Monday, December 03, 2012

INSEGURANÇA SOCIAL

O artigo de Bagão Félix publicado a semana passada no Público, que transcrevi aqui, foi ontem citado por Marcelo Rebelo de Sousa em resposta à pergunta do dia: vai ou não o PR enviar o OE ao TC para fiscalização preventiva? O professor/analista/comentador acha que o PR não vai enviar porque, se o fizesse, comprometeria a entrada em vigor do OE no princípio do ano, uma hipótese que, segundo julga Marcelo, o PR não arriscará. Mas há inconstitucionalidades neste OE? Marcelo entendia que não até ler o artigo de Bagão Félix e, nomeadamente, o argumento de ser superior a tributação dos rendimentos dos pensionistas aquela a que estarão sujeitos os que se encontram ainda em actividade. Lendo o que escreveu Bagão Félix, Marcelo disse que ficou com dúvidas. Mas, lamentavelmente, não explicou porquê.

Ora esta iníqua discriminação fiscal, que atropela princípios de direito, a começar pelo princípio da igualdade de todos os cidadãos perante a lei, já atingiu reformados do regime geral segurança social este ano, e foi o alargamento da tributação previsto para 2013 que espoletou uma reacção generalizada.

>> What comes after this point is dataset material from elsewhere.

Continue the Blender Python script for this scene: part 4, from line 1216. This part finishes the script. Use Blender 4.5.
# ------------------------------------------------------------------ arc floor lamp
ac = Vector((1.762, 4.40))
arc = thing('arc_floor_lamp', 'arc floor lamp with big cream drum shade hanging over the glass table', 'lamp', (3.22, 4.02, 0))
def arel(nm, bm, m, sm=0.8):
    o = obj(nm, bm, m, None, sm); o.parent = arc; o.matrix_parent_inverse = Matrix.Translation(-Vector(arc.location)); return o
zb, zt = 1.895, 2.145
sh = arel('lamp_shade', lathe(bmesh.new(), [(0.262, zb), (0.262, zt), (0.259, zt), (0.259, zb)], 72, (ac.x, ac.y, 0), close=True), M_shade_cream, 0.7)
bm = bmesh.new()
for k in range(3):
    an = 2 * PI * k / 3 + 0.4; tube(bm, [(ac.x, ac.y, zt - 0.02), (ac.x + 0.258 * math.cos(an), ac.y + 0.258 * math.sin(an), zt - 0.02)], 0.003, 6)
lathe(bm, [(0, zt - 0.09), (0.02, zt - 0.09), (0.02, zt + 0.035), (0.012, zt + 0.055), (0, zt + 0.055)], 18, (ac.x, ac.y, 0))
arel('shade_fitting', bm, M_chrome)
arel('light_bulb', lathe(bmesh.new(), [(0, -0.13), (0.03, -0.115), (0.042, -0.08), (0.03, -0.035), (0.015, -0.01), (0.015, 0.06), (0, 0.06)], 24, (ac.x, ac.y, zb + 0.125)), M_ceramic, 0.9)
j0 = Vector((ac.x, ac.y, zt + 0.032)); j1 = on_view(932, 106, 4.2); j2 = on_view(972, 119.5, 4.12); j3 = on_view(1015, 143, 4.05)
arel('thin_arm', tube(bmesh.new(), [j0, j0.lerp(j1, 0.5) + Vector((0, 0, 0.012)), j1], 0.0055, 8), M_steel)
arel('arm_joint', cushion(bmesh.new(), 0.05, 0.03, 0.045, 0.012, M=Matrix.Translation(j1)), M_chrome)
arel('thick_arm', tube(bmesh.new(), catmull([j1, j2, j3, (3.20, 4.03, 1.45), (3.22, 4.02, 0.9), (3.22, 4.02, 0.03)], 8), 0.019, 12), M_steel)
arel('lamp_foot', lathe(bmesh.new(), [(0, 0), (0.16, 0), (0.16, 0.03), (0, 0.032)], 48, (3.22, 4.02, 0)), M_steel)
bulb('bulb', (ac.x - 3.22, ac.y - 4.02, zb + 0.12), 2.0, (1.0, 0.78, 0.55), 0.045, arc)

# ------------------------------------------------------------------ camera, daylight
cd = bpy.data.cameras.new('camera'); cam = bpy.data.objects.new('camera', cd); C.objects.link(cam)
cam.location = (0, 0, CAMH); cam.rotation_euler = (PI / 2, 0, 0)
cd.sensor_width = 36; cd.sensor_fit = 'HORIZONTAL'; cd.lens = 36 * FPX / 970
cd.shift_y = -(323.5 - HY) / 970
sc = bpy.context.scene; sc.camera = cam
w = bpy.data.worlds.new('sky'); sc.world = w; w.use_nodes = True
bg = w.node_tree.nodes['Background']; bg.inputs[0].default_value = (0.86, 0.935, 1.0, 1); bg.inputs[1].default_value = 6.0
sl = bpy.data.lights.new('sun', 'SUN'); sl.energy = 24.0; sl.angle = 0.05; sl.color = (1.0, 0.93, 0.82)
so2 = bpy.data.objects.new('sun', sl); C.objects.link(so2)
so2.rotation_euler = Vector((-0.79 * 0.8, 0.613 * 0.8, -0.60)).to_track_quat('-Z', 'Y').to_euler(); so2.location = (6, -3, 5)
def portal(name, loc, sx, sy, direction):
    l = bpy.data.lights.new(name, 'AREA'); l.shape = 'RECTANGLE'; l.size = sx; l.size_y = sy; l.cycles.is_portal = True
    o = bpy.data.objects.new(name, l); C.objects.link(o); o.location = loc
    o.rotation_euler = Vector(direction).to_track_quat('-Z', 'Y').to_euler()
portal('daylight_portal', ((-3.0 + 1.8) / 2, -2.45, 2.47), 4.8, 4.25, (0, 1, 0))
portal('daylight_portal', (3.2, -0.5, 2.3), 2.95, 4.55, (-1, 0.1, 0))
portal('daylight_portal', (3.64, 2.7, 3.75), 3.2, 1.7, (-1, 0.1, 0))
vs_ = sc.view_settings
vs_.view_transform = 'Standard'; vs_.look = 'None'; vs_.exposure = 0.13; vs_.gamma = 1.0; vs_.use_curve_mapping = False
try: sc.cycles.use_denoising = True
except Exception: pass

Aliás, a violação do princípio da igualdade dos cidadãos perante a lei em matérias tributárias é geralmente desmedida, e, no caso em questão, vem de longe. Apontei já várias vezes neste bloco de notas alguns exemplos dessa antiga e persistente discriminação fiscal que recua ao tempo em que a segurança social foi, e bem, alargada aos não contributivos mas, iníquamente, suportada apenas pelos contributivos do sistema geral de segurança social. De fora ficaram vários regimes especiais que subsistiram até muito recentemente, e alguns ainda se mantêm. Dito de outro modo: as contribuições feitas durante os muitos anos em que vigorou o sistema de capitalização do regime geral da segurança social obrigatória,  e só essas, e que tinham sido investidas em imobiliário (Propriedade da Caixa de Previdência de ..., lia-se em placas colocadas em prédios urbanos), em grandes investimentos nas décadas de 50 e 60 (electricidade, petroquímica,  celuloses, etc.) pagaram o alargamento da segurança social aos não contributivos.

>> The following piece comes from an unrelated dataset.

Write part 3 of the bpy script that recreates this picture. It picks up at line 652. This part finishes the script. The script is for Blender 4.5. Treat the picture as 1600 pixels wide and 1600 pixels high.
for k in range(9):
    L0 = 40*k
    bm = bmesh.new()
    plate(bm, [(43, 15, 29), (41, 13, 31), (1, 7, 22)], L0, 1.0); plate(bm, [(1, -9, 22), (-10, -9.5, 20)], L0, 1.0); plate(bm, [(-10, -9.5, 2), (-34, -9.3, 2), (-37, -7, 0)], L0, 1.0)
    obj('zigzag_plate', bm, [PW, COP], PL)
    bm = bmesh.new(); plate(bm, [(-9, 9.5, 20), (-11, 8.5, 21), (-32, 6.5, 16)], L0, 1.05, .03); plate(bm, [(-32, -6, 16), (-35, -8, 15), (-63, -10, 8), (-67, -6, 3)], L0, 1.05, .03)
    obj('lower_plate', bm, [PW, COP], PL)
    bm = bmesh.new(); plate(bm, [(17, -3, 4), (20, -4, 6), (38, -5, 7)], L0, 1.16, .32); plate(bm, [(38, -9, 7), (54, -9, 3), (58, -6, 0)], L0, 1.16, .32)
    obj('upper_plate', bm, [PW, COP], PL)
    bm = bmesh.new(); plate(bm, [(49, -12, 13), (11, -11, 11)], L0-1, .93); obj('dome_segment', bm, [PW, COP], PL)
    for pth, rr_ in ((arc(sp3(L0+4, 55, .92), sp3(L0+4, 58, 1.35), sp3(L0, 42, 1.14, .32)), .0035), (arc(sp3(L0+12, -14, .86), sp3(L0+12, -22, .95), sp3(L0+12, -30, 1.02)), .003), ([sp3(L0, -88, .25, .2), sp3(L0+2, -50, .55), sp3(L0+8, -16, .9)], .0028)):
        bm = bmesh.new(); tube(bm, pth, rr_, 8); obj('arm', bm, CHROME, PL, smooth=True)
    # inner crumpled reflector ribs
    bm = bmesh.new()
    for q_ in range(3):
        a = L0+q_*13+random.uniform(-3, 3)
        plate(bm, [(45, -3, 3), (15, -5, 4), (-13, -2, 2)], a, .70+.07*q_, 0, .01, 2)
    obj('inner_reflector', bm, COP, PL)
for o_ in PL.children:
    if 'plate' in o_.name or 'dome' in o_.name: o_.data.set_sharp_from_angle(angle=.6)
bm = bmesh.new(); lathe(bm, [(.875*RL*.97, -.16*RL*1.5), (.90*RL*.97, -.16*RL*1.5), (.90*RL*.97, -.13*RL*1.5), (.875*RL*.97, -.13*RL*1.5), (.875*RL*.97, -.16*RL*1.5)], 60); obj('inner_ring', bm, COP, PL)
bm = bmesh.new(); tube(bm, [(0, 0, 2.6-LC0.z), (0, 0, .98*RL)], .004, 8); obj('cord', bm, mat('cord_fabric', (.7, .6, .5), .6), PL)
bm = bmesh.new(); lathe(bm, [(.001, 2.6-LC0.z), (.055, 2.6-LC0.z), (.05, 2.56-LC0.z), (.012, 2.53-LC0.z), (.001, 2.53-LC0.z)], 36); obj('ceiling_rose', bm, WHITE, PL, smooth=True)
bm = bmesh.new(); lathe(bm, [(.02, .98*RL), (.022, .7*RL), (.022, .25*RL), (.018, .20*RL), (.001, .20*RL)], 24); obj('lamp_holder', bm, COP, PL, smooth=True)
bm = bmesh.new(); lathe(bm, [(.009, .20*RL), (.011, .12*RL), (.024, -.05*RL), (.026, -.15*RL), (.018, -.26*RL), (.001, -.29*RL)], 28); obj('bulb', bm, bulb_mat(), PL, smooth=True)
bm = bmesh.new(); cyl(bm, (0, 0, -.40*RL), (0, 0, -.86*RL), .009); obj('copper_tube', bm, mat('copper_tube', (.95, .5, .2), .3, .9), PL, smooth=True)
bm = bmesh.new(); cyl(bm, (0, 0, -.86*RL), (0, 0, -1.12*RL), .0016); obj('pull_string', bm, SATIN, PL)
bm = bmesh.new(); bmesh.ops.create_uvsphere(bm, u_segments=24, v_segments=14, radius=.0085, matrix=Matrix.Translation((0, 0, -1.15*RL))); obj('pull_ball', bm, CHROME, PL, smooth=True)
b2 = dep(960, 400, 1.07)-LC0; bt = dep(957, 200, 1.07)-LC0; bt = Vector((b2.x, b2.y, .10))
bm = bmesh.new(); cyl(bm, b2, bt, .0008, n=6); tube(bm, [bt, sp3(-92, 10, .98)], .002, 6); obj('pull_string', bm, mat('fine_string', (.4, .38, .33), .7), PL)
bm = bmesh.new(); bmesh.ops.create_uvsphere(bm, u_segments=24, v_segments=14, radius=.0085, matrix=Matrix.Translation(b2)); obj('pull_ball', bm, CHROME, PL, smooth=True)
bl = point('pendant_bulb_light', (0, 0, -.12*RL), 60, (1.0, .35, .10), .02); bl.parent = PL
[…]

Esgotados os recursos capitalizados até princípios da década de 70, o sistema de capitalização capitulou para um sistema de compromisso intergeracional: as contribuições dos activos de hoje pagam as pensões dos reformados de hoje, mas foi  (e ainda é) um sistema que, tendo alargado a segurança social aos não contributivos, não integrou os abrangidos pelos regimes especiais. Resultado: foram os contributivos do regime geral da segurança social, e só esses, que pagaram o alargamento da segurança social aos não contributivos, primeiro através da alienação dos activos capitalizados, depois com os saldos positivos entre contribuições e pensões de reforma durante dezenas de anos.

Mais: a consolidação das contras da segurança social (regime geral) com as contas do Estado permitiu aos governos cobrirem parte dos défices orçamentais até muito recentemente. Isto é: claramente os contributivos do regime geral da segurança social foram tributados de forma iniquamente mais gravosa que todos aqueles que sempre manobraram para ficar fora daquele sistema.

E agora, que a crise impõe um penoso programa de austeridade, é aos que contribuiram para um regime solidário de segurança social durante uma vida de trabalho, medida na generalidade dos casos, em mais de quatro e meia dezenas de anos,  que este governo impõe o mais gravoso regime tributário sobre os rendimentos.

Simplesmente, um logro enorme seguido de uma iniquidade sem qualificativo adequado.